Ao todo, muito embora os breves questionamentos trazidos, possíveis se tornam as conclusões pela essencialidade, necessidade e escassez da pesquisa no país, mesmo diante da carência de informações empíricas nesse sentido. O objetivo do artigo subsume-se à alimentação crítica da realidade brasileira, bem como na visualização de prejuízos provenientes e nos problemas que tendem a ocorrer nos cenários citados no decorrer do texto.

Concluindo, não se faz críticas específicas a um governo ou outro, bem como inexistente qualquer cunho político-ideológico. Apenas pretende-se mostrar e aguçar a análise de alguns problemas brasileiros, questionar ocorrências e incentivar a valorização e produção de artigos, pesquisas empíricas e discussões pelas instituições de educação.
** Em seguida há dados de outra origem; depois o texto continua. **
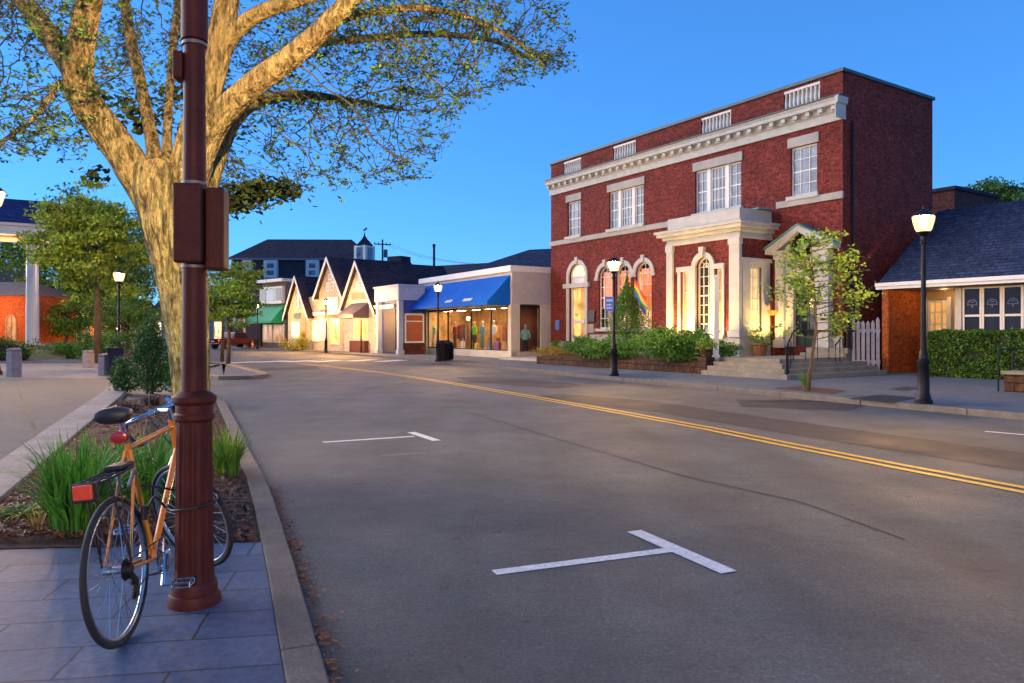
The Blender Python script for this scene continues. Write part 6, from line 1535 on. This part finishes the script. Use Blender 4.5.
# ---------------------------------------------------------------- the big street tree
def bark_material():
    m, nt, p = nodes('ridged_bark'); c = coords(nt)
    mp = nt.nodes.new('ShaderNodeMapping'); mp.inputs['Scale'].default_value = (1, 1, .22); L(nt, c, mp.inputs[0])
    n1 = noise(nt, mp.outputs[0], 17, 8, .68); n2 = noise(nt, mp.outputs[0], 48, 4, .6)
    r1 = ramp(nt, n1, [(.33, .10), (.42, .42), (.50, .95), (.75, 1.35)]); rr = mix(nt, 1.0, r1, ramp(nt, n2, [(.3, .45), (.65, 1.2)]), 'MULTIPLY')
    base = ramp(nt, noise(nt, c, 2.6, 6, .65), [(.25, (.17, .105, .055)), (.5, (.30, .21, .105)), (.75, (.40, .30, .16))])
    moss = ramp(nt, noise(nt, c, 13, 6, .8), [(.44, 0), (.56, 1)])
    zz = nt.nodes.new('ShaderNodeSeparateXYZ'); L(nt, c, zz.inputs[0])
    mr = nt.nodes.new('ShaderNodeMapRange'); mr.inputs[1].default_value = 1.0; mr.inputs[2].default_value = 4.2; mr.inputs[3].default_value = .85; mr.inputs[4].default_value = .15; L(nt, zz.outputs[2], mr.inputs[0])
    ml = nt.nodes.new('ShaderNodeMath'); ml.operation = 'MULTIPLY'; L(nt, moss, ml.inputs[0]); L(nt, mr.outputs[0], ml.inputs[1])
    col = mix(nt, ml.outputs[0], base, (.36, .42, .20)); col = mix(nt, 1.0, col, rr, 'MULTIPLY')
    L(nt, col, p.inputs['Base Color']); p.inputs['Roughness'].default_value = .9; p.inputs['Specular IOR Level'].default_value = .2
    h = mix(nt, .3, rr, noise(nt, c, 40, 3, .7)); bump(nt, p, h, 1.0, .06)
    return m
TB = bark_material(); TWIG = M('twig_bark', (.038, .026, .02), .9, .25, 5)
TD = 7.9; tb = G(195, 470, .1); tb = (AT(194, TD)[0], TD)
tree = empty('honey_locust', (*tb, .1), 0, 'big spreading street tree with forked mossy trunk and fine leaves behind the maroon lamp post', 'tree')
tree.name = 'street_tree'
O3 = Vector((*tb, .1))
def Lq(px, py, d): return A3(px, py, d) - O3
limbs = []   # (points (px,py,depth), widths in px)
limbs.append(([(196, 480, 7.9), (194, 430, 7.9), (191, 380, 7.9), (187, 320, 7.9), (181, 270, 7.9), (173, 225, 7.9), (166, 190, 7.9), (162, 165, 7.9)], [48, 37, 35, 42, 50, 58, 64, 54]))
limbs.append(([(168, 250, 7.9), (134, 172, 7.85), (106, 130, 7.75), (84, 98, 7.65), (78, 64, 7.5), (85, 22, 7.35), (94, -30, 7.2), (96, -110, 7.0), (80, -200, 6.9), (70, -290, 6.7)], [20, 46, 42, 40, 37, 32, 29, 25, 18, 8]))
limbs.append(([(82, 85, 7.6), (66, 60, 7.7), (42, 26, 7.9), (15, -8, 8.1), (-30, -50, 8.4), (-90, -100, 8.6), (-160, -130, 8.8)], [30, 29, 27, 25, 22, 15, 7]))
limbs.append(([(178, 200, 7.9), (190, 150, 7.95), (203, 105, 8.0), (216, 60, 8.05), (225, 15, 8.1), (232, -40, 8.2), (238, -120, 8.3), (250, -210, 8.4), (255, -300, 8.5)], [46, 42, 38, 35, 32, 28, 23, 16, 7]))
limbs.append(([(215, 62, 8.05), (235, 32, 8.0), (262, 12, 7.9), (300, 0, 7.8), (345, -18, 7.6), (400, -45, 7.4), (470, -60, 7.2)], [24, 22, 20, 17, 14, 10, 5]))
limbs.append(([(190, 190, 7.9), (202, 150, 7.85), (220, 118, 7.75), (250, 88, 7.6), (288, 60, 7.45), (318, 34, 7.3), (345, 6, 7.2), (375, -25, 7.1), (420, -70, 7.0), (480, -110, 7.0), (540, -130, 7.0)], [40, 38, 35, 32, 30, 27, 24, 21, 16, 11, 5]))
limbs.append(([(158, 190, 8.0), (152, 140, 8.3), (142, 90, 8.6), (132, 45, 8.9), (124, 0, 9.2), (115, -60, 9.6), (105, -130, 10.0), (95, -200, 10.4)], [40, 30, 26, 24, 22, 19, 14, 6]))
limbs.append(([(166, 180, 8.0), (168, 120, 8.5), (172, 60, 9.0), (178, 0, 9.5), (186, -70, 10.0), (195, -140, 10.4)], [26, 19, 17, 15, 11, 5]))
limbs.append(([(200, 200, 8.0), (214, 160, 8.3), (228, 130, 8.6), (246, 108, 8.9), (272, 98, 9.2), (305, 95, 9.5), (338, 99, 9.8), (370, 104, 10.1), (400, 110, 10.4)], [40, 30, 24, 19, 15, 12, 9, 6, 4]))
limbs.append(([(228, 128, 8.6), (262, 70, 9.2), (310, 45, 9.8), (370, 38, 10.2), (430, 34, 10.6), (490, 40, 10.8), (530, 58, 10.8)], [16, 14, 12, 10, 8, 6, 4]))
limbs.append(([(330, 22, 7.25), (372, 12, 7.6), (420, 8, 7.9), (470, 18, 8.2), (515, 40, 8.4), (545, 66, 8.5)], [12, 11, 9, 7, 5, 3]))
limbs.append(([(60, 82, 7.7), (40, 110, 7.4), (20, 130, 7.2), (-10, 150, 7.0)], [9, 7, 5, 3]))
TP_, TR_, TPar = [], [], []
def add_node(p, r, par): TP_.append(p); TR_.append(r); TPar.append(par); return len(TP_)-1
def barkjit(p, a, i):
    v = 1 + .07*mnoise.noise(Vector((math.cos(a)*2.2, math.sin(a)*2.2, p.z*1.1)))
    q = abs(mnoise.noise(Vector((math.cos(a)*5.5, math.sin(a)*5.5, p.z*1.3+9))))
    return v - .12*max(0, 1-q*6.5) + .03*mnoise.noise(Vector((math.cos(a)*10, math.sin(a)*10, p.z*5)))
big_, thin_ = MB(), MB()
for k, (pp, ww) in enumerate(limbs):
    P_ = [Lq(*q) for q in pp]
    wk = 1.0 if k == 0 else (.45 if k in (6, 7) else .76)
    rad = [w_/2/F*q[2]*wk for w_, q in zip(ww, pp)]
    sp = smooth_line([(p.x, p.y, p.z) for p in P_], 8) if False else None
    pts, rs_ = [], []
    for i in range(len(P_)-1):
        p0, p1, p2, p3 = P_[max(i-1, 0)], P_[i], P_[i+1], P_[min(i+2, len(P_)-1)]
        for j in range(12):
            t = j/12; pts.append(.5*((2*p1)+(p2-p0)*t+(2*p0-5*p1+4*p2-p3)*t*t+(3*p1-p0-3*p2+p3)*t**3)); rs_.append(rad[i]+(rad[i+1]-rad[i])*t)
    pts.append(P_[-1]); rs_.append(rad[-1])
    big_.tube(pts, rs_, 64 if k < 6 else 22, jit=barkjit)
    prev = -1
    for p, r in zip(pts, rs_): prev = add_node(p, r, prev)
big_.build('trunk', TB, tree, smooth=True)
# fine branches grow towards points scattered through the crown volume
rs = np.random.RandomState(21)
def inside(px, py, poly):
    c = False; j = len(poly)-1
    for i in range(len(poly)):
        xi, yi = poly[i]; xj, yj = poly[j]
        if (yi > py) != (yj > py) and px < (xj-xi)*(py-yi)/(yj-yi)+xi: c = not c
        j = i
    return c
regions = [  # outline of the crown's underside as seen along the street, depth range, count
    ([(-60, -60), (110, -60), (110, 60), (96, 150), (60, 172), (20, 168), (-60, 175)], 6.6, 9.5, 520),
    ([(100, -60), (330, -60), (330, 60), (300, 100), (240, 110), (180, 130), (130, 110)], 8.2, 11.5, 420),
    ([(250, 20), (360, 10), (440, 60), (450, 130), (430, 175), (395, 192), (330, 196), (290, 200), (262, 150)], 8.0, 11.0, 560),
    ([(330, -60), (560, -60), (578, 70), (540, 88), (490, 96), (450, 125), (400, 110), (350, 60)], 7.0, 11.0, 640),
    ([(218, 160), (275, 178), (300, 200), (262, 214), (222, 210)], 8.4, 9.4, 60),
    ([(-200, -320), (560, -320), (600, -60), (-200, -60)], 6.4, 11.5, 620)]
att = []
for poly, d0, d1, n in regions:
    xs_ = [p[0] for p in poly]; ys_ = [p[1] for p in poly]; c = 0
    while c < n:
        px, py = rs.uniform(min(xs_), max(xs_)), rs.uniform(min(ys_), max(ys_))
        if not inside(px, py, poly): continue
        d = rs.uniform(d0, d1)
        # foliage lies in flattened tiers
        q = Lq(px, py, d); 
        if mnoise.noise(Vector((q.x*.8, q.y*.8, q.z*1.6))) < -.12 and rs.rand() < .8: continue
        att.append(q); c += 1
att = np.array([tuple(a) for a in att]); alive = np.ones(len(att), bool)
NP = np.array([tuple(p) for p in TP_]); near = np.full(len(att), 1e9); nid = np.zeros(len(att), int)
for i0 in range(0, len(NP)):
    d = np.linalg.norm(att-NP[i0], axis=1)
    if TR_[i0] > .17: d = d + 1.5
    s_ = d < near; near[s_] = d[s_]; nid[s_] = i0
STEP = .13
for it in range(90):
    idx = np.where(alive & (near < 3.4))[0]
    if len(idx) == 0: break
    acc = {}
    for a in idx: acc.setdefault(nid[a], []).append(a)
    new = []
    for n_, al in acc.items():
        if len(TP_) > 9000: break
        p = np.array(TP_[n_]); dv = att[al]-p; dv /= np.linalg.norm(dv, axis=1)[:, None]+1e-9; v = dv.sum(0)
        v = v/(np.linalg.norm(v)+1e-9) + rs.normal(0, .34, 3)*np.array([1, 1, .35]); v[2] *= .62; v /= np.linalg.norm(v)+1e-9
        new.append(add_node(Vector(p+v*STEP), 0.0, n_))
    for i0 in new:
        d = np.linalg.norm(att-np.array(TP_[i0]), axis=1); s_ = d < near; near[s_] = d[s_]; nid[s_] = i0
    alive &= near > .17
nl = sum(1 for r in TR_ if r > 0)
child = [0]*len(TP_); area = [0.0]*len(TP_)
for i in range(len(TP_)-1, -1, -1):
    if TR_[i] > 0 and i < nl: continue
    if area[i] == 0: area[i] = .0042**2.3
    pr = TPar[i]; area[pr] += area[i]
    child[pr] += 1
rad_ = [TR_[i] if i < nl else min(area[i]**(1/2.3), .03) for i in range(len(TP_))]
leafpts = []
for i in range(nl, len(TP_)):
    p0, p1 = TP_[TPar[i]], TP_[i]; r0 = min(rad_[TPar[i]], rad_[i]*1.6); n_ = 5 if rad_[i] > .008 else 4
    thin_.tube([p0, p1], [r0, rad_[i]], n_, cap=False)
    if rad_[i] < .0068:
        k = 5 if child[i] == 0 else 2
        for _ in range(k):
            # short side twig with leaves
            dv = Vector((rs.normal(), rs.normal(), rs.normal()*.35)).normalized()*rs.uniform(.06, .2); e = p1+dv
            if rs.rand() < .55: thin_.tube([p1, e], [.0028, .0014], 3, cap=False)
            for t in (.4, .65, .85, 1.0, 1.1):
                if rs.rand() < .58: q = p1.lerp(e, t); leafpts.append((q.x+rs.normal()*.012, q.y+rs.normal()*.012, q.z+rs.normal()*.01))
thin_.build('branches', TWIG, tree)
TL = leafmat('locust_leaf', (.055, .11, .02), (.022, .045, .012), trans=.35)

# darker leafy sprays low behind the fork
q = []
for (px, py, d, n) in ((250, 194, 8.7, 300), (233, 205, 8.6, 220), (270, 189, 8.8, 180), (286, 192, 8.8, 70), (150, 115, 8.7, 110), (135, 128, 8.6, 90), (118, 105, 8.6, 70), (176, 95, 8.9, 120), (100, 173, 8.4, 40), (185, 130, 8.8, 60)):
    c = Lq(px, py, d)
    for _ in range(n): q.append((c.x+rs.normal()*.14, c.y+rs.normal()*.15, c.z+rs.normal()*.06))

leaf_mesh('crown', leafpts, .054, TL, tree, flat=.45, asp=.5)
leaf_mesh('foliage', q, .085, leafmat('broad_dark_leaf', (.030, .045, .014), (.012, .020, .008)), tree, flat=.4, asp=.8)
# ---------------------------------------------------------------- lights that wash the bank's bay
def light(name, loc, P, col, size=.12, kind='POINT', target=None, angle=100):
    l = bpy.data.lights.new(name, kind); l.energy = P; l.color = col
    if kind == 'SPOT': l.spot_size = R(angle); l.spot_blend = .7; l.shadow_soft_size = size
    else: l.shadow_soft_size = size
    o = bpy.data.objects.new(name, l); COL.objects.link(o); o.location = loc
    if target is not None: o.rotation_euler = (Vector(target)-Vector(loc)).to_track_quat('-Z', 'Y').to_euler()
    return o
WARM = (1.0, .64, .17)
def bw(x, y, z): return Vector((*BK.world(x, y), z+PZ))
for x in (bx0+.4, (sl0+wx0)/2, (wx1+sr1)/2): light('wall_wash', bw(x, by-.75, 1.0), 190, WARM, .1, 'SPOT', bw(x+.1, by, 3.0), 110)
light('wall_wash', bw(bx0-.55, by*.5, 1.3), 170, (1, .5, .14), .1, 'SPOT', bw(bx0-1.2, 0, 2.6), 120)
light('wall_wash', bw(bx1+.9, by*.4, 1.0), 170, WARM, .1, 'SPOT', bw(bx1, by*.45, 3.0), 110)
light('warm_fill', (*CT.world(x0+1.6, y1*.55), ze-.15+PZ), 90, (1, .62, .25), .1)
for px, y_ in ((296, -2.0), (331, -2.2), (360, -1.9)): light('warm_fill', (*GF.world(GF.x(px, y_), y_), 2.6), 380, (1, .50, .15), .15)  # bare points added to turn the gable fronts golden, no fixtures
light('warm_fill', (*PF.world(-2.5, 2.2), 5.6), 260, (1, .62, .28), .15)  # bare point added inside to warm the portico beams
light('warm_fill', (*KF.world(-2.2, -2.2), 3.2), 160, (1, .55, .22), .15)  # bare point added in front to brighten the kiosk brick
Por fim, tendo em vista o cerne do artigo somado aos cortes de verbas para educação, questiona-se: quanto o Brasil perderá com a fragilização da educação e pesquisa? Como haverá desenvolvimento sem alimentar inovações, preservar direitos, melhorar condições essenciais e estimular  o crescimento da população carente?


REFERÊNCIAS

LUCCHESI, Guilherme. Punindo a culpa como dolo: o uso da cegueira deliberada no Brasil. 1.ed. São Paulo: Marcial Pons, 2018.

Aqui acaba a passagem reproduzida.